Provided data >>
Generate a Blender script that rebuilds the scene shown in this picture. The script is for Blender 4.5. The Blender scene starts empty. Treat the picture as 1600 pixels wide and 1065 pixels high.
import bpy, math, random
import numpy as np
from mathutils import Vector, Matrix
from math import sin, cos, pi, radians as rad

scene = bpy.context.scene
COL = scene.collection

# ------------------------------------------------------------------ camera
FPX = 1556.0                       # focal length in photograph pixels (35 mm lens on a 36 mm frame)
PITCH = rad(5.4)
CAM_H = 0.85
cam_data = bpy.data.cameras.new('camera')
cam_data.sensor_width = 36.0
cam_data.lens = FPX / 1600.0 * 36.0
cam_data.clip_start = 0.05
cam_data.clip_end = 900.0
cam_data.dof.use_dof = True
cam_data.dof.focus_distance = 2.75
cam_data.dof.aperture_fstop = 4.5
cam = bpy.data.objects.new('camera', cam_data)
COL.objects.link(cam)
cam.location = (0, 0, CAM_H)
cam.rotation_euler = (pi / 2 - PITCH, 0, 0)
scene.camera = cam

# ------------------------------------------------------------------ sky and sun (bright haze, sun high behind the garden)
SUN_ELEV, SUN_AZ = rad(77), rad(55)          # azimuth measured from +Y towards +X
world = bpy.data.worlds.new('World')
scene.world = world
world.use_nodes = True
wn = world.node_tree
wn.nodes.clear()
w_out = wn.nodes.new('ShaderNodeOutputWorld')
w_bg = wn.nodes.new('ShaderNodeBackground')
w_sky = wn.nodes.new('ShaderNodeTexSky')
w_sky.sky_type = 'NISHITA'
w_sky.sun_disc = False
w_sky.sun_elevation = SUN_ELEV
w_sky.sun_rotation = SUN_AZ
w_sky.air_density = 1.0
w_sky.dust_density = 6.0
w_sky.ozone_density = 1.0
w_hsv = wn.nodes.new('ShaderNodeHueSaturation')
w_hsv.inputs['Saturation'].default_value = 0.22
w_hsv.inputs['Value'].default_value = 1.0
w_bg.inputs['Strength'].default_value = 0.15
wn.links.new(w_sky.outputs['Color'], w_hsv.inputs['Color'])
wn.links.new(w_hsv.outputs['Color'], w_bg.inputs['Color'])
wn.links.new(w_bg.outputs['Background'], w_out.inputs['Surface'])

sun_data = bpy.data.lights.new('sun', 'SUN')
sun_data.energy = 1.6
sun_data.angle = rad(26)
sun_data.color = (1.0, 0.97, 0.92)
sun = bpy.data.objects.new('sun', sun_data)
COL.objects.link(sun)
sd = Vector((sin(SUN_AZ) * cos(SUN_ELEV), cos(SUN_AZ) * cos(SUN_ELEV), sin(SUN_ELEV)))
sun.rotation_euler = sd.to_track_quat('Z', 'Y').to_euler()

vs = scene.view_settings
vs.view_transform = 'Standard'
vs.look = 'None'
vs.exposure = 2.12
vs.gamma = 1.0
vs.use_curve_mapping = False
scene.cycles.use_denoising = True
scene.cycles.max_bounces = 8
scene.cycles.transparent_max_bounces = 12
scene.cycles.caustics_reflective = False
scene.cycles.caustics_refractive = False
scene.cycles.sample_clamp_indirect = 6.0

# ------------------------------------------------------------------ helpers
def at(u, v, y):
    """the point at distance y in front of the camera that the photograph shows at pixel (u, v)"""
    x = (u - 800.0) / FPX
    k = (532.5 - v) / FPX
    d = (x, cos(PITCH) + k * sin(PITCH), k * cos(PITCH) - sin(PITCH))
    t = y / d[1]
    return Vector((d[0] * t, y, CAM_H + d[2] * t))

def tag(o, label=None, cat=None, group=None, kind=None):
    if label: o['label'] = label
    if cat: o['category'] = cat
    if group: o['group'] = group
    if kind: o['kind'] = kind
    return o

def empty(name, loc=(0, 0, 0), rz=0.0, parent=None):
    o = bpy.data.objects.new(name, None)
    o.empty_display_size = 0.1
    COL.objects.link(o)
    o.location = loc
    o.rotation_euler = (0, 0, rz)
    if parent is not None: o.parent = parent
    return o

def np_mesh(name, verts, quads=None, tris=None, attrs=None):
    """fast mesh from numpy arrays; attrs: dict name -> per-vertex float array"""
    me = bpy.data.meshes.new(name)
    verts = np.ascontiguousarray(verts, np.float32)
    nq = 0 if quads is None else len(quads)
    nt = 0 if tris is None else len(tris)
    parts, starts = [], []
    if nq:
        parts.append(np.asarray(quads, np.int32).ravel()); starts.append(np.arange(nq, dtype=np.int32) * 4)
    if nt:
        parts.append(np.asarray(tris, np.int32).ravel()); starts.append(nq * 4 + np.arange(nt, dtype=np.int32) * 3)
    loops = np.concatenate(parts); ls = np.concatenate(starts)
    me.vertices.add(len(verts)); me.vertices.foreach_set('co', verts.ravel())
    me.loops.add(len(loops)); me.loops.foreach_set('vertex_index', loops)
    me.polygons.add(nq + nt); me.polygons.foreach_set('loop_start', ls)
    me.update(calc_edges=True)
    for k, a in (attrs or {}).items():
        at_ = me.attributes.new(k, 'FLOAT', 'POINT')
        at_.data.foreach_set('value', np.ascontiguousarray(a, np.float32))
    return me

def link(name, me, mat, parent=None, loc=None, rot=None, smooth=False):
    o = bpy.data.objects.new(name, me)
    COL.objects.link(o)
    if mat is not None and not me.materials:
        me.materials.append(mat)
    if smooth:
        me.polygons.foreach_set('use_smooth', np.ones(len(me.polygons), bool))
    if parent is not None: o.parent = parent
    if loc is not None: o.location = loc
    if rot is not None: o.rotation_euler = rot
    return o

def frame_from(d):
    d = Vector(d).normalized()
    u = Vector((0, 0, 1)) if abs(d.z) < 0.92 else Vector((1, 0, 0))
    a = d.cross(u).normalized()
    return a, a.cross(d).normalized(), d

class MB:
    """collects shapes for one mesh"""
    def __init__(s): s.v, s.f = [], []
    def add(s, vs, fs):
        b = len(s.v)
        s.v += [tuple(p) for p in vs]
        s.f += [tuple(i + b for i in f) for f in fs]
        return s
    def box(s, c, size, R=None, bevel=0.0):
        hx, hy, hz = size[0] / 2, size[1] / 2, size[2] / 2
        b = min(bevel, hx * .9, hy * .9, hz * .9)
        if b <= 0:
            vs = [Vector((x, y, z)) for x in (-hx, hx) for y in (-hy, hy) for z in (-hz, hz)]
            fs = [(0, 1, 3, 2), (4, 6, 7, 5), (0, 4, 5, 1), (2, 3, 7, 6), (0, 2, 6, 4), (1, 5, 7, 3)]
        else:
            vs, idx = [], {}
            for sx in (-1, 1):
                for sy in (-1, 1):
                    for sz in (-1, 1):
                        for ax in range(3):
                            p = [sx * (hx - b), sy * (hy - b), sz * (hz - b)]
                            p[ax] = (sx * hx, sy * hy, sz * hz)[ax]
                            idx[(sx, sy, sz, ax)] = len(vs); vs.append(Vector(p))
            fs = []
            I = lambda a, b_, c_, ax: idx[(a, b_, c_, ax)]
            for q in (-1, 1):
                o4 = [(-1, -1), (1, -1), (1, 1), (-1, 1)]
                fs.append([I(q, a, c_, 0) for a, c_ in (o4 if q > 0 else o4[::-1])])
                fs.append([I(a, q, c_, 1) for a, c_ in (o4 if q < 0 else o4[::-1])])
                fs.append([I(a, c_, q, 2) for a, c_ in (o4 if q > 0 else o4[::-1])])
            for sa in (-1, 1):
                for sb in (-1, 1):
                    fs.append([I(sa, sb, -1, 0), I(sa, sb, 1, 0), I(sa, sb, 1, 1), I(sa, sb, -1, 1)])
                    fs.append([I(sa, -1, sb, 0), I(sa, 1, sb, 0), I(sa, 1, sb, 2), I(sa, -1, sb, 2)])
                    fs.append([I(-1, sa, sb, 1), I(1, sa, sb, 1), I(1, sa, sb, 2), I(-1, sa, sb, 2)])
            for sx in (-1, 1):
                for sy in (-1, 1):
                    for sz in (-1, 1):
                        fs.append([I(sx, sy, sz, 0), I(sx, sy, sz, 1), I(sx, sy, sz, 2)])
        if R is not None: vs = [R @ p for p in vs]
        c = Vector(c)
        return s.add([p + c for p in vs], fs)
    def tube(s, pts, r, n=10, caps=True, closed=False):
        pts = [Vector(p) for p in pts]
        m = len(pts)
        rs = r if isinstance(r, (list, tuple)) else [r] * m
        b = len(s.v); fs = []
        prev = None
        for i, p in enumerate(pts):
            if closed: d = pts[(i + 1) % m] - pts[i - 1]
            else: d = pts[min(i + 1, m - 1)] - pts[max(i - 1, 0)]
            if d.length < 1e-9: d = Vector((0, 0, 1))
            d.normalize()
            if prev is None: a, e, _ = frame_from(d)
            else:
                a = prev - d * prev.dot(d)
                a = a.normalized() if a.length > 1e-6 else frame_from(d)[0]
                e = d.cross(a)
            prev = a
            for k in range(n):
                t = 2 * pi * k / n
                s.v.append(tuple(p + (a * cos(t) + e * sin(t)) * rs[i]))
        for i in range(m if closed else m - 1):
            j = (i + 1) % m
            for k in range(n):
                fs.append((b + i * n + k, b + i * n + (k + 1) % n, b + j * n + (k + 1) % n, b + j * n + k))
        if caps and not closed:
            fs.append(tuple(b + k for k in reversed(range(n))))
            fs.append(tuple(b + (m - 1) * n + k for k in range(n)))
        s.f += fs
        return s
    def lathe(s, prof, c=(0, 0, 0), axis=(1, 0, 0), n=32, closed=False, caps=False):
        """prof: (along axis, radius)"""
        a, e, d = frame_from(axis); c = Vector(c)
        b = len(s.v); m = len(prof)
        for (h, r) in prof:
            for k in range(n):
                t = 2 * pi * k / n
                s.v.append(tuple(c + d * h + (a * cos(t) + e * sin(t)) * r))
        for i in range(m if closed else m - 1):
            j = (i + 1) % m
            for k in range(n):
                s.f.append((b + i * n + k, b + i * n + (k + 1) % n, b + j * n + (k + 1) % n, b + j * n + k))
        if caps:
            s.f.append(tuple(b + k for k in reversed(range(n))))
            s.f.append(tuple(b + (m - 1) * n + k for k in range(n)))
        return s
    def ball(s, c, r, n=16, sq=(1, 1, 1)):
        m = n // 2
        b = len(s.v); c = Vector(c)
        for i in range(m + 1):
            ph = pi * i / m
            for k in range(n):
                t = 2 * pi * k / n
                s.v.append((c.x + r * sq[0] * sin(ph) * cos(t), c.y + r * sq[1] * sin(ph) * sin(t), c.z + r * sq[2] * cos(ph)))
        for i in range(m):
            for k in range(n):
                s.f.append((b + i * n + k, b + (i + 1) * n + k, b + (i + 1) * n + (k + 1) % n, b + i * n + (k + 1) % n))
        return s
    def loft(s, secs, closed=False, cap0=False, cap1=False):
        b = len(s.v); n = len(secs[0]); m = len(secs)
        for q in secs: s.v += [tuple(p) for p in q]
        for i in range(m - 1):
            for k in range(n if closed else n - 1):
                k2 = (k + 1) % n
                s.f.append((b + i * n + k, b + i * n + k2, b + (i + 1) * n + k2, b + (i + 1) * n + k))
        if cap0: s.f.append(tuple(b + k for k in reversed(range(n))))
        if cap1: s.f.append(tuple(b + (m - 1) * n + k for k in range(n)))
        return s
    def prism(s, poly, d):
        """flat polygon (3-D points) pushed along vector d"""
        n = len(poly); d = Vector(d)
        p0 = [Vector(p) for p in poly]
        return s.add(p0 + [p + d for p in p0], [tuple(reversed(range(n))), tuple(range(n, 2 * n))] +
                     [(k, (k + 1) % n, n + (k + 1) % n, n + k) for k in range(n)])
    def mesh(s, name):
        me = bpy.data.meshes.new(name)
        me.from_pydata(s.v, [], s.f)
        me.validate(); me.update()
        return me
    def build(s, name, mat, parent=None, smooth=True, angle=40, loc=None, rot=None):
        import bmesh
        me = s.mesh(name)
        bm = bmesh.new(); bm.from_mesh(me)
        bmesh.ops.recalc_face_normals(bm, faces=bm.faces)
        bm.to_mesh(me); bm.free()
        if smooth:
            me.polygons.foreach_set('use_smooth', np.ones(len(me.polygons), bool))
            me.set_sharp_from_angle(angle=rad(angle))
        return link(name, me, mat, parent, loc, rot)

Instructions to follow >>
Return a word-for-word copy of the lines from the beginning of the listing to the line holding "COL = scene.collection", both kept.

Result of this task >>
Generate a Blender script that rebuilds the scene shown in this picture. The script is for Blender 4.5. The Blender scene starts empty. Treat the picture as 1600 pixels wide and 1065 pixels high.
import bpy, math, random
import numpy as np
from mathutils import Vector, Matrix
from math import sin, cos, pi, radians as rad

scene = bpy.context.scene
COL = scene.collection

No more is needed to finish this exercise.